The face gets all the flak (that printed 2x2 tile really can't do her smile justice), but the layered background, the hands, and that frame are genuinely lovely up close. It's a wall piece first and a build second, so go in knowing that. If you love art history and want something quiet and satisfying to assemble, this is a good one to grab before it retires.
Best for: Art lovers who want a display piece with a calm, layered build
What it is
Everyone has an opinion about the Mona Lisa, so LEGO turning her into a 1,503-piece LEGO® set was always going to get people talking. What you're building here is a wall-mounted portrait, roughly 43cm tall and 30cm wide, made from layered plates and tiles rather than a flat pixel grid. That layering is the whole trick. Her hair, her folded hands, the hazy landscape behind her, all of it gets built up in gentle steps so the finished piece has actual depth when the light catches it. It comes in a slightly bluer hue than you might expect, which is a deliberate nod to how da Vinci's colours looked over 500 years ago before centuries of aging warmed them up. Little touches like that are why I ended up liking this more than I thought I would.
The catch
Now for the honest part, because there's a real one here. Her face. LEGO chose to print her eyes and mouth onto small tiles, and that famous ambiguous smile just does not survive the shrink down to a printed 2x2. It's the single most criticised thing about this set, and I'm not going to pretend otherwise. The good news is LEGO clearly knew, because they included blank tiles for her eyes if you'd rather go abstract than live with the printed expression. The other honest caveat is the frame. It looks fantastic finished, all lacquered gold, but building it is easily the most repetitive part of the whole thing, so don't expect fireworks in that stretch. And be warned, this set photographs badly. Nearly every reviewer says the same line, that it looks far better in person than in pictures, which is a tricky thing to sell when pictures are all most people ever see.
Who it's for
So who should actually grab this. If you love art, love the story behind the painting, and want something calm and layered to build over an evening or two that then hangs on a wall, this is an easy yes. The Brickset community landed on around 4.2 out of 5, which feels about right for a set that rewards patience and disappoints snap judgements. If you build for clever engineering and mechanisms, though, I'll be straight with you, this is going to feel light, because the joy is in the picture, not the puzzle. It's also worth noting this one has an exit date of July 2026, so it's on its way out. If the layered portrait and that wall of gold appeal to you, I'd sort it sooner rather than later. If the printed face is a dealbreaker, trust that instinct and skip it, because you'll be looking at it every day.
The parts story
What the build is actually like, and the pieces worth knowing about.

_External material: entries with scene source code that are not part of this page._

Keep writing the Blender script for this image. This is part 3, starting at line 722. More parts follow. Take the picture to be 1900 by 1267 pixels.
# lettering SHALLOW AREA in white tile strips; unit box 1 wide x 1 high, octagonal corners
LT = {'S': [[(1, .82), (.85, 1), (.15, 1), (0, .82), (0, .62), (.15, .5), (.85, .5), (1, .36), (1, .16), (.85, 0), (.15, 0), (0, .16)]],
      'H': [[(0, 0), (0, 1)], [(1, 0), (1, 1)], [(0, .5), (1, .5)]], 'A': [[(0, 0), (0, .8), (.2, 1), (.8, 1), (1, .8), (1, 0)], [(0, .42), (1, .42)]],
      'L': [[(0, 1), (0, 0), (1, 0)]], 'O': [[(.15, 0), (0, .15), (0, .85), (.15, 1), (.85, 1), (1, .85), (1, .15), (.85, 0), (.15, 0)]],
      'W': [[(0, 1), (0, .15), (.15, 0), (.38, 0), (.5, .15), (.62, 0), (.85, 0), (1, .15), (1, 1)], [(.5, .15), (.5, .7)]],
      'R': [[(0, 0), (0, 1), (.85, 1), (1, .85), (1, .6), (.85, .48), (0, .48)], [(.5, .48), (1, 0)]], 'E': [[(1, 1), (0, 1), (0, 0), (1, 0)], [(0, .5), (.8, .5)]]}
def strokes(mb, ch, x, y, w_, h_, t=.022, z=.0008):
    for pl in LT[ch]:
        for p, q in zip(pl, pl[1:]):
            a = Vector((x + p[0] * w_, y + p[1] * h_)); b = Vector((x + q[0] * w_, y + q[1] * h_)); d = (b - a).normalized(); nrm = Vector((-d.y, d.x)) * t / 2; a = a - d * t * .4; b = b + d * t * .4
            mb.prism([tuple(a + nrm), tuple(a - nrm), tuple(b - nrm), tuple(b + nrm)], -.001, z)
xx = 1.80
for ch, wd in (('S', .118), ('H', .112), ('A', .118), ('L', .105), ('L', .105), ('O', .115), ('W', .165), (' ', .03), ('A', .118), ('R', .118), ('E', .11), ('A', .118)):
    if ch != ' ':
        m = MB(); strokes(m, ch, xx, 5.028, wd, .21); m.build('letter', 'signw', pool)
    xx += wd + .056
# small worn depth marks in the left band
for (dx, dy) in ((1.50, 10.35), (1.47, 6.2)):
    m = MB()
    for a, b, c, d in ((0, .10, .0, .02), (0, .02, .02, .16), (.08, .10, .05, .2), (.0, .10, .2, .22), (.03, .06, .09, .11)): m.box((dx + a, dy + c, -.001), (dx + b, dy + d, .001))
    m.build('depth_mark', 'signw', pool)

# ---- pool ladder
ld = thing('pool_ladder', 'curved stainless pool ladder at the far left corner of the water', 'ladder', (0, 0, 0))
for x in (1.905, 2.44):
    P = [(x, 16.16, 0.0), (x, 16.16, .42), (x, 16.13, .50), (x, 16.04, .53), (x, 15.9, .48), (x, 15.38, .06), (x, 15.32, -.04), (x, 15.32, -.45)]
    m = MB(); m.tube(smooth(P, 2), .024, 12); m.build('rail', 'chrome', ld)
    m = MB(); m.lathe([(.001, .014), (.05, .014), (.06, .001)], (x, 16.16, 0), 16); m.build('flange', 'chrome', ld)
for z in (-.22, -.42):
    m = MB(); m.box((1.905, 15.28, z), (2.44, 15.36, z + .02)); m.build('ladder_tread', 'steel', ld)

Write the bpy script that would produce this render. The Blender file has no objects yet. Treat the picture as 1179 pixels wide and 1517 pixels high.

Building her is more relaxing than clever, and I mean that kindly. There are basically no repetitive steps in the portrait itself. You work up her figure and the background in a steady rhythm of layered plates and tiles, each pass adding a bit more contour to her hair, her sleeve, her hands, and the misty landscape behind. Because her real face isn't perfectly symmetrical, LEGO leaned into that and used a fair number of asymmetrical pieces, so you're paying attention to left and right rather than mirroring everything. The frame is the exception, a long stretch of the same gold bricks over and over, and it's the one section where your mind will wander. Assembly runs around three to four hours depending on how much you savour it.
The pieces are where LEGO fans will perk up. The headline is that gold. This set carries more gold-coloured bricks than any set they've made, roughly 314 elements in that shimmering gold ink, which is the highest part count for the colour to date, and it looks far richer than pearl gold would have. There are three brand new printed elements just for her face, a curved slope, a 2x2 tile, and a 1x3 tile, all in light nougat. At around 100 dollars for 1,503 pieces you're getting a genuinely useful haul, all those gold parts plus stacks of tiles and plates for backgrounds, and the detachable frame is designed to hold other LEGO Art canvases if you get hooked on the range.
Fun facts
- 01The 1,503-piece count isn't random, it points to 1503, the year Leonardo da Vinci is thought to have started painting the original.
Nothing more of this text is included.